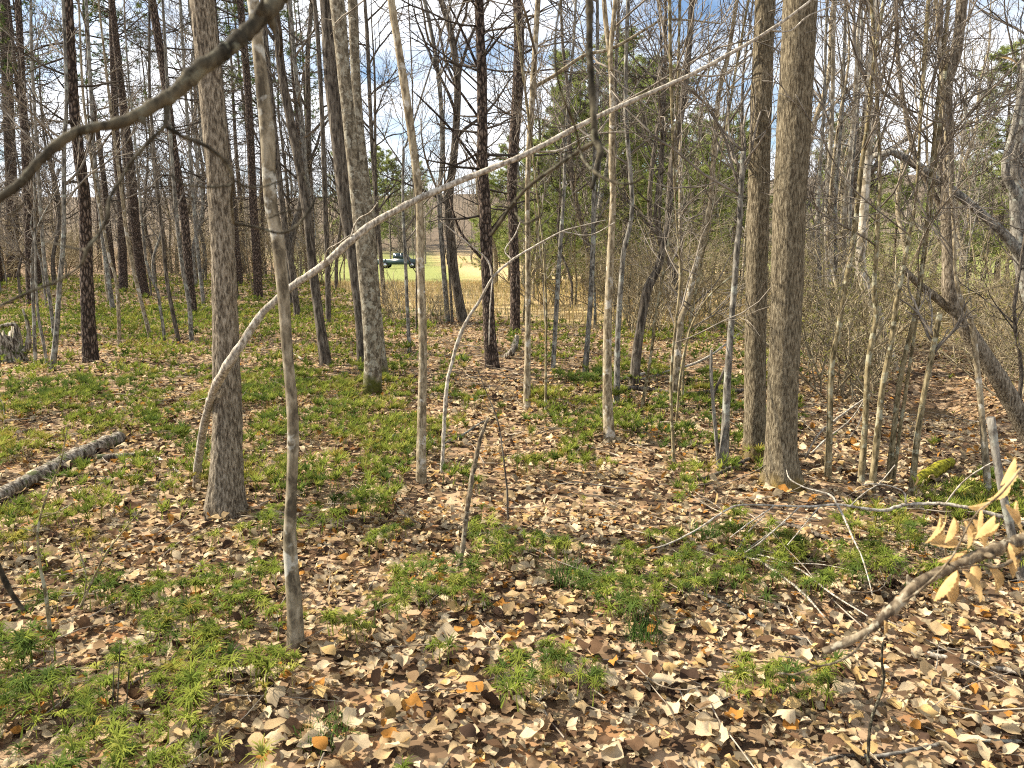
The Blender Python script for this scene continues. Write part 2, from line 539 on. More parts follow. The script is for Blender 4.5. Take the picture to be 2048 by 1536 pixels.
def lawn_mask(x, y):
    x = np.asarray(x, float); y = np.asarray(y, float)
    w = 6 * (n2(x, y, 0.12, 8) - 0.5)
    a = S(44, 50, y + w) * S(-60, -45, x) * S(2, -3, x + 0.15 * (y - 45) + w)
    r = S(26, 34, y + w) * S(8, 14, x - 0.25 * (y - 26))
    return np.maximum(a, r)

def build_ground():
    nx, ny = 230, 230
    u = np.linspace(-1, 1, nx)
    xs = 2500 * np.sinh(8.0 * u) / math.sinh(8.0)
    v = np.linspace(-0.42, 1, ny)
    ys = 8 + 3200 * np.sinh(8.2 * v) / math.sinh(8.2)
    X, Y = np.meshgrid(xs, ys, indexing='ij')
    Z = height(X, Y)
    verts = np.stack([X, Y, Z], -1).reshape(-1, 3)
    i = np.arange(nx - 1)[:, None] * ny + np.arange(ny - 1)[None, :]
    quads = np.stack([i, i + ny, i + ny + 1, i + 1], -1).reshape(-1, 4)
    fm = field_mask(X, Y); lm = lawn_mask(X, Y)
    wood = S(135, 165, Y)
    col = np.stack([fm, lm * fm, wood, np.ones_like(fm)], -1)
    mb = MB(); mb.add(verts, quads, None, col)
    g = mb.build('ground', ground_material())
    tag(g, kind='structure')
    return g

ground = build_ground()

# ------------------------------------------------------------------ creek pool
def build_water():
    m, n, l, out = new_mat('creek_water')
    b = n.new('ShaderNodeBsdfPrincipled')
    b.inputs['Base Color'].default_value = (0.035, 0.028, 0.018, 1)
    b.inputs['Roughness'].default_value = 0.06
    b.inputs['IOR'].default_value = 1.33
    b.inputs['Specular IOR Level'].default_value = 0.6
    tc = n.new('ShaderNodeTexCoord'); nz = n.new('ShaderNodeTexNoise'); nz.inputs['Scale'].default_value = 9
    l.new(tc.outputs['Object'], nz.inputs['Vector'])
    bp = n.new('ShaderNodeBump'); bp.inputs['Strength'].default_value = 0.12; bp.inputs['Distance'].default_value = 0.02
    l.new(nz.outputs['Fac'], bp.inputs['Height']); l.new(bp.outputs[0], b.inputs['Normal'])
    l.new(b.outputs[0], out.inputs['Surface'])
    ys = np.linspace(8.9, 12.0, 14)
    lo = min(float(height(creek_x(y), y)) for y in (9.5, 10, 10.5))
    z = lo + 0.17
    L = np.stack([creek_x(ys) - 0.6, ys, np.full_like(ys, z)], -1)
    R = np.stack([creek_x(ys) + 0.6, ys, np.full_like(ys, z)], -1)
    verts = np.concatenate([L, R])
    k = np.arange(13)
    mb = MB(); mb.add(verts, np.stack([k, k + 14, k + 15, k + 1], -1))
    w = mb.build('creek_water', m)
    tag(w, kind='structure')
build_water()

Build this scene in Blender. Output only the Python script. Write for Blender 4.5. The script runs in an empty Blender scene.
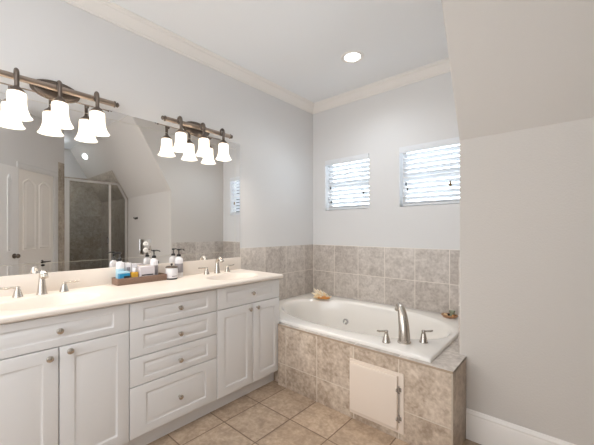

^^^^^^^^

Give back exactly the lines from the top of the records to the line containing "return np.maximum(a, r)", both included, and no pictures.

• **Task output**
The Blender Python script for this scene continues. Write part 2, from line 539 on. More parts follow. The script is for Blender 4.5. Take the picture to be 2048 by 1536 pixels.
def lawn_mask(x, y):
    x = np.asarray(x, float); y = np.asarray(y, float)
    w = 6 * (n2(x, y, 0.12, 8) - 0.5)
    a = S(44, 50, y + w) * S(-60, -45, x) * S(2, -3, x + 0.15 * (y - 45) + w)
    r = S(26, 34, y + w) * S(8, 14, x - 0.25 * (y - 26))
    return np.maximum(a, r)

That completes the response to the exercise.